In a grandiose display of the very ignorance he therein denounced, President Obama gave an address to the United Nations General Assembly this morning. I don’t even know where to begin when deconstructing his remarks, which total nine single spaced typed pages and skip to and fro among an impressive collection of liberal talking points. My favorite moment came when he announced, “We have banned those who abuse human rights from traveling to our country,” with Mahmoud Ahmedinejad in the room. Indeed, close examination of his platitudes reveals the president’s inconsistent message and his tenuous grip on reality.

His fondness for global government took center stage. Quoting the UN charter, he credited it for averting a third World War, and for the advancement of peace and security—despite the Security Council’s historic deadlock during Cold War times which prevented any significant votes from taking place.

By Obama’s own admission, we took action in Libya on the basis of UN Security Council approval, and he reaffirmed the supposed legitimacy of our involvement in his speech.
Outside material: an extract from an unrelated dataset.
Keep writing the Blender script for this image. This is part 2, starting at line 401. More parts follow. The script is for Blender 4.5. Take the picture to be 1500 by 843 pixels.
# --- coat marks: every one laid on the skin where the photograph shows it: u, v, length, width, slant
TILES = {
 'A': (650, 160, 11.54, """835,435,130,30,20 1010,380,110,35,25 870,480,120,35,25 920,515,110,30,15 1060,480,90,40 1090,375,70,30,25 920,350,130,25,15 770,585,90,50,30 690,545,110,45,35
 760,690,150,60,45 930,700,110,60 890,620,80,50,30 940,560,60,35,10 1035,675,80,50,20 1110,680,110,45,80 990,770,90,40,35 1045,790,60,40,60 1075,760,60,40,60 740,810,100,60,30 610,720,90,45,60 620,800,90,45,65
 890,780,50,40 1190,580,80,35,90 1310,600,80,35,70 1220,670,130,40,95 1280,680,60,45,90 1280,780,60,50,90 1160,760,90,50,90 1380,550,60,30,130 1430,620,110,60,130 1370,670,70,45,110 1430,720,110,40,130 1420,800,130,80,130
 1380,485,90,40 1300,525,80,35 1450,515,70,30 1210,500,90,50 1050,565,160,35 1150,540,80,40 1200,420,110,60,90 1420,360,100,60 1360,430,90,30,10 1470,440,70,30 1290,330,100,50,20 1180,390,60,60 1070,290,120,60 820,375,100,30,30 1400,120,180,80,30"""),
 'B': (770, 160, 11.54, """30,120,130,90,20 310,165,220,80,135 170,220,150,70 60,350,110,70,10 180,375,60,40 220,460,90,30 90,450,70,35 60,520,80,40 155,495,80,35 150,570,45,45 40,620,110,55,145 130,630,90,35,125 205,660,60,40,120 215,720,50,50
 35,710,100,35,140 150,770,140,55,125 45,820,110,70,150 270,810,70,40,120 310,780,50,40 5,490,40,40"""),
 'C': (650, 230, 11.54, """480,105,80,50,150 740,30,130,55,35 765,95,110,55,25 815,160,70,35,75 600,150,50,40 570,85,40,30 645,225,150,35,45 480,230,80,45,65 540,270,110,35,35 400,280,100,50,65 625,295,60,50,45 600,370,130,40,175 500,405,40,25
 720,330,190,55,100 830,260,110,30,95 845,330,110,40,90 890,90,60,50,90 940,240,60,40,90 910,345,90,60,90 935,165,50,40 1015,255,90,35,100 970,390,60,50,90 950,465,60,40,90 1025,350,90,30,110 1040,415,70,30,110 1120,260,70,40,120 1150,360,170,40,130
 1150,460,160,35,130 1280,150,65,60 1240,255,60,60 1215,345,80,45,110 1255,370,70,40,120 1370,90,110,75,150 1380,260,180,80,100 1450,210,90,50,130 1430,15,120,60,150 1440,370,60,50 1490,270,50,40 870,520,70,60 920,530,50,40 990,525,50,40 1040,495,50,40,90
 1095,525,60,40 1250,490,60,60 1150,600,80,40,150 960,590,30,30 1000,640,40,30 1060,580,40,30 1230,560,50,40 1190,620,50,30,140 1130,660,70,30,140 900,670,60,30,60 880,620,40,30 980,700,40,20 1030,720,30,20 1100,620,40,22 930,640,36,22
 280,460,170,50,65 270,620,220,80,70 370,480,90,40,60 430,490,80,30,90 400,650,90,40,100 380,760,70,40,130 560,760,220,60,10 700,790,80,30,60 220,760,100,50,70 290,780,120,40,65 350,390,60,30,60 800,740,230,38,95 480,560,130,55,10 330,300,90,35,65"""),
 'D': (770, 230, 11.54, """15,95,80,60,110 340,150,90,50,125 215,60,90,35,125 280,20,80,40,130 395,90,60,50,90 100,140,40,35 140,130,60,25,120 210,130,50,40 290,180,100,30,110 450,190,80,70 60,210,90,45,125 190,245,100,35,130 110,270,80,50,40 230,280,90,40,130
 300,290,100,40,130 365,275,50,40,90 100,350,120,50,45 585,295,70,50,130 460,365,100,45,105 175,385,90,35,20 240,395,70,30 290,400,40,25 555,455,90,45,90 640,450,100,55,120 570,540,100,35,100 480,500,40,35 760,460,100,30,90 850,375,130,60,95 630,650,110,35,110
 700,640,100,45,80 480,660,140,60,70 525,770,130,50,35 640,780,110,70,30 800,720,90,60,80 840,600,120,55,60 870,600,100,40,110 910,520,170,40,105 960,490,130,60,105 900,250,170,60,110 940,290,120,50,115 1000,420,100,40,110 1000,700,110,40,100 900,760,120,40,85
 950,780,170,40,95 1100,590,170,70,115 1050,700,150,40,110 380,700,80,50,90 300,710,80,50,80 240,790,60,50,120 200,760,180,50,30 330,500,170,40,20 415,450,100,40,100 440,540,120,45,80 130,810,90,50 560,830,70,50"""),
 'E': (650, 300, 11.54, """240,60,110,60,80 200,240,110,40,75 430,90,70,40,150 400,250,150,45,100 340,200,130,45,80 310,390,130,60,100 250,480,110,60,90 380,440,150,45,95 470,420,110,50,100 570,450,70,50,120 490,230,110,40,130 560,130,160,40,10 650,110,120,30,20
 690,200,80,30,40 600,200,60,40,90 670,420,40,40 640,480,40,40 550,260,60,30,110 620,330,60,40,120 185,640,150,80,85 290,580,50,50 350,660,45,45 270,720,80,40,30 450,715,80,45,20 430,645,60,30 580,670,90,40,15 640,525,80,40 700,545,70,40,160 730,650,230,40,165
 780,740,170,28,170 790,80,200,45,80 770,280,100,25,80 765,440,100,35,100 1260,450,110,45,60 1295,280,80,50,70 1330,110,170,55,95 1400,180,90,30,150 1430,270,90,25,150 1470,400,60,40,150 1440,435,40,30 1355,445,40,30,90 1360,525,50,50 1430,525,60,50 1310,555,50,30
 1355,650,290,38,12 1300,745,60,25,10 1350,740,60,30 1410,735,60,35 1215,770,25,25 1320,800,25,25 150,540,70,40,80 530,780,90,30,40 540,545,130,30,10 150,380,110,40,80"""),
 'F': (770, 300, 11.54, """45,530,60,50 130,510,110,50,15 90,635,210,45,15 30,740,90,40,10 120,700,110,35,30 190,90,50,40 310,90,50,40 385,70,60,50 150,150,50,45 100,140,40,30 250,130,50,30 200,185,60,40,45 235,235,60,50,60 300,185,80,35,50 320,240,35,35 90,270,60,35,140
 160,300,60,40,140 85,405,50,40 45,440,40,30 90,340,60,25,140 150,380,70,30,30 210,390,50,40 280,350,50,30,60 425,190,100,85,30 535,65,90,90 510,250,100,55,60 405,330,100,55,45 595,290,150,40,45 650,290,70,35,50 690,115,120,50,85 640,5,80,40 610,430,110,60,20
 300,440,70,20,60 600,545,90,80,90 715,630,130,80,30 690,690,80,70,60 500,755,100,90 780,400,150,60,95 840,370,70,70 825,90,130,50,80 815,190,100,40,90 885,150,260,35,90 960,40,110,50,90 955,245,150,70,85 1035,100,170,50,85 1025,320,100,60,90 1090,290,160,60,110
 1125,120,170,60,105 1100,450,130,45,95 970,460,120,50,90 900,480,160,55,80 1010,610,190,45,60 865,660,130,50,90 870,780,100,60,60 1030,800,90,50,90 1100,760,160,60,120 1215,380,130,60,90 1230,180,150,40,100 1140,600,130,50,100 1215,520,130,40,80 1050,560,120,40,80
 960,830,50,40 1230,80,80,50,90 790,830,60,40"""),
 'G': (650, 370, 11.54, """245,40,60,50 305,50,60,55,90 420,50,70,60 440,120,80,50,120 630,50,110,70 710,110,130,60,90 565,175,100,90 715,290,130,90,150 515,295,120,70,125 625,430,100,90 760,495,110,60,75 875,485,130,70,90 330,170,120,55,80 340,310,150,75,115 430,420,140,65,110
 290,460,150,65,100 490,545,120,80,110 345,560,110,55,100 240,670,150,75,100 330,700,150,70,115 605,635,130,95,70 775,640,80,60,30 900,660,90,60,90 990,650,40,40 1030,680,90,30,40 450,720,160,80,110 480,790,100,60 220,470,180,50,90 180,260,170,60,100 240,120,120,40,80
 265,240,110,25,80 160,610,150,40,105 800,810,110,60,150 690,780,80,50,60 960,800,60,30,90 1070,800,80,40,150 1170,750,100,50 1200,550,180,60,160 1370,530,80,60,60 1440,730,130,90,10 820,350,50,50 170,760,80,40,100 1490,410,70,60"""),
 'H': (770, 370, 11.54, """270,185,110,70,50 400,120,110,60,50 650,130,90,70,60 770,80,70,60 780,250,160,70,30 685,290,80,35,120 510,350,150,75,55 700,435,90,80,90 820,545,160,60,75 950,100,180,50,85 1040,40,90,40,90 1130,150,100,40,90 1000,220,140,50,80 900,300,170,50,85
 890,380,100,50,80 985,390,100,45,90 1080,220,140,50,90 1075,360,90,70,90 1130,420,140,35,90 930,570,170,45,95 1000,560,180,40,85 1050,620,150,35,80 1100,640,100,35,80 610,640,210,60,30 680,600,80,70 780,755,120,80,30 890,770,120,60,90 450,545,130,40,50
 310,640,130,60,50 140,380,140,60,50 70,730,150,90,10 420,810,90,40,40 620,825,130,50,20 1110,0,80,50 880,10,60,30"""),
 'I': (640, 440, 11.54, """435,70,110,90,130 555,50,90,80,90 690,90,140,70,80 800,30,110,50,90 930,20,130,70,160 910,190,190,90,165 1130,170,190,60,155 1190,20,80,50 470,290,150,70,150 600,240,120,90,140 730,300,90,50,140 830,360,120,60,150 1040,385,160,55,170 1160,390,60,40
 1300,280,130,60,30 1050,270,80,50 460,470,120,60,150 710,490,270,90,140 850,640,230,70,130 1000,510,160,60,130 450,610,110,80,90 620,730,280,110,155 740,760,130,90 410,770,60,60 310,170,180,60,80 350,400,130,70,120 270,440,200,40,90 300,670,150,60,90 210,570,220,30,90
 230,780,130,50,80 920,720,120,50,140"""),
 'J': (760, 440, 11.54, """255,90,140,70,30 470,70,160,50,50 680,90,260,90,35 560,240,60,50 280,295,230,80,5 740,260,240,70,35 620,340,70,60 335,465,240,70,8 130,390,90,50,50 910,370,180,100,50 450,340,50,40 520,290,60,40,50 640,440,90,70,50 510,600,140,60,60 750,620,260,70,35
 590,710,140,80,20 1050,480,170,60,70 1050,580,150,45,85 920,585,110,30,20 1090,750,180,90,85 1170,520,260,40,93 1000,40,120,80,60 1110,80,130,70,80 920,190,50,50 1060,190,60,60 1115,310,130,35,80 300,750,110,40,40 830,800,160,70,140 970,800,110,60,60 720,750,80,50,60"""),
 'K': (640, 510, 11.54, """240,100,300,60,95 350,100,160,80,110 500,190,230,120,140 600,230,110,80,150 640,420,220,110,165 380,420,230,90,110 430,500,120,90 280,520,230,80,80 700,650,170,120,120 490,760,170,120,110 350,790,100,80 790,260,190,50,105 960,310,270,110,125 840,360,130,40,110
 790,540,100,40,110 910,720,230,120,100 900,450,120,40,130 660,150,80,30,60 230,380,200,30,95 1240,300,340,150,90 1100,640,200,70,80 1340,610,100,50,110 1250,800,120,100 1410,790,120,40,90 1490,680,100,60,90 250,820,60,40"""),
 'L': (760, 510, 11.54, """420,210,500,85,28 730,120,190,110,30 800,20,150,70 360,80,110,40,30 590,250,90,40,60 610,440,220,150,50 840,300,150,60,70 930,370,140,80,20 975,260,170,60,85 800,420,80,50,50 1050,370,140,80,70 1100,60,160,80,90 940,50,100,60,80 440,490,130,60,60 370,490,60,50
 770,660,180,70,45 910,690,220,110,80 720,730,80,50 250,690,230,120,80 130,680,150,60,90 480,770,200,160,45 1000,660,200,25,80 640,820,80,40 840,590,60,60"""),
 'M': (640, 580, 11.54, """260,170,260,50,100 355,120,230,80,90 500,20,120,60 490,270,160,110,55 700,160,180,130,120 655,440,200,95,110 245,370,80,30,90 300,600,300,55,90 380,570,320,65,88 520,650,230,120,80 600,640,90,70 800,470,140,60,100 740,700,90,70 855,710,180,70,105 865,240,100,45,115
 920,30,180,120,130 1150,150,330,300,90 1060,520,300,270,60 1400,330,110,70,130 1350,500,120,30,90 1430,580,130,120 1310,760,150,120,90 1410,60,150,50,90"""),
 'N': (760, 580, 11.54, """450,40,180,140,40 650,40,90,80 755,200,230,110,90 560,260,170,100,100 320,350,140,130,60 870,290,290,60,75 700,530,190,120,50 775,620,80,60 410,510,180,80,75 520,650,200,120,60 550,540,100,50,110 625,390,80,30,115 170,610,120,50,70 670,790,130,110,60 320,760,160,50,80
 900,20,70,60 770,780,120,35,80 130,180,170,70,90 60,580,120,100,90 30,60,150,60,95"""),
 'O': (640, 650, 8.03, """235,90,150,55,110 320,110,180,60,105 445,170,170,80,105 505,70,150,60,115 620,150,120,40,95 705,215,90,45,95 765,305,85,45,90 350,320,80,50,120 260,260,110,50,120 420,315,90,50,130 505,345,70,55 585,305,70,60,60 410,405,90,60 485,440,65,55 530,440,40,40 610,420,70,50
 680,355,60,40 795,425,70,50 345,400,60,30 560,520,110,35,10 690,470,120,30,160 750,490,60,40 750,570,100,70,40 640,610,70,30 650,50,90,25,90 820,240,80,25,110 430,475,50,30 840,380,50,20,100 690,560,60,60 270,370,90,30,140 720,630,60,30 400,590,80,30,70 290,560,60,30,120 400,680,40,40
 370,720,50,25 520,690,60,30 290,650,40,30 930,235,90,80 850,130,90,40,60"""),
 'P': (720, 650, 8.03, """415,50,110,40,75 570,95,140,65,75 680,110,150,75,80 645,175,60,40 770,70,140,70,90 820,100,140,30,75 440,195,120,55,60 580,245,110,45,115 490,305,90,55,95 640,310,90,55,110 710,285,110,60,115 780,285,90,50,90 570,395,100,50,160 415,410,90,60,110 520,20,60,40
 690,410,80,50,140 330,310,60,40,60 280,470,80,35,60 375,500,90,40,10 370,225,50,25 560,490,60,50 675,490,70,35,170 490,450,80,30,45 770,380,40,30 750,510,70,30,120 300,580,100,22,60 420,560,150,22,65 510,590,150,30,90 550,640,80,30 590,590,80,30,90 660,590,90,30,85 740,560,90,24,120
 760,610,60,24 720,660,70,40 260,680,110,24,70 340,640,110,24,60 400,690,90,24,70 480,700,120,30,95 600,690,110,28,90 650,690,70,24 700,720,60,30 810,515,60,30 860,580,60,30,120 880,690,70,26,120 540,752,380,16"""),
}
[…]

He said,

And when they were threatened by the kind of mass atrocity that often went unchallenged in the last century, the United Nations lived up to its charter. The Security Council authorized all necessary measures to prevent a massacre.  The Arab League called for this effort, and Arab nations joined a NATO-led coalition that halted Qadhafi’s forces in their tracks.

He views the United Nations, and other trans-governmental organizations, as real sources of governing authority with the power to condone the use of the lives and money of sovereign states’ citizens. Our own United States Congress had no say in our entrance into the Libyan conflict, but the UN gave us the green light, and so we went.

He later calls for the UN Security Council to start solving the Syrian conflict: “But for the sake of Syria – and the peace and security of the world – we must speak with one voice. There is no excuse for inaction. Now is the time for the United Nations Security Council to sanction the Syrian regime, and to stand with the Syrian people.” He sets a clear precedent in his speech for the international community’s involvement in the internal conflicts of sovereign states. He believes the UN exists to solve these problems.

Unless, of course, that’s the Israeli/Palestinian conflict. There, “the deadlock will only be broken when each side learns to stand in each other’s shoes.”

Sure, Mr. President. Why don’t we ask a terrorist organization to take a walk in the shoes of the people they have sworn to kill. Hey, since you’re so fond of quoting charters, how about we quote that of Hamas, the governing power in Palestine: “Hamas is one of the links in the Chain of Jihad in the confrontation with the Zionist invasion.” This is why they cannot achieve that “lasting peace” you mentioned four or five times today—because Hamas doesn’t want it. Unless peace involves the eradication of the Jewish people. Then they’re willing to give it a try.

He made constant reference to the necessity for compromise, and the legitimacy of both sides’ aspirations (one would hope the elimination of the Jews does not fall into this category). But Obama wastes his words on pipedreams of shared perspectives, because they already have one: Jerusalem. Palestine will not be content with a state that does not include the city, and Israel will obviously never relinquish it. Until someone steps forward and affirms Israel’s sovereign right to that city,

But Obama wouldn’t do it. He didn’t draw a hard line anywhere in his speech. He didn’t say anything that the UN would find repugnant or controversial. He betrayed the US’s interests and allies with a cotton candy speech designed to fill quote books of clichés (“Peace is hard?” Right.), and win the international popularity contest. Which, by the way, failed, as footage depicted Palestinians burning the American flag hours after the president’s address.

Obama talks like he wants to succeed Ban Ki Moon and play like he’s king of the world when he’s done as POTUS. I don’t doubt that’s his goal. He sees the world through Rockwellian glasses, in which “freedom from want” is a legitimate human right, and we don’t ever have to put our foot down and tell Palestine that it cannot negotiate for itself someone else’s land.

Sure, Mr. President. Peace is hard. But moral relativism comes way too easily to you.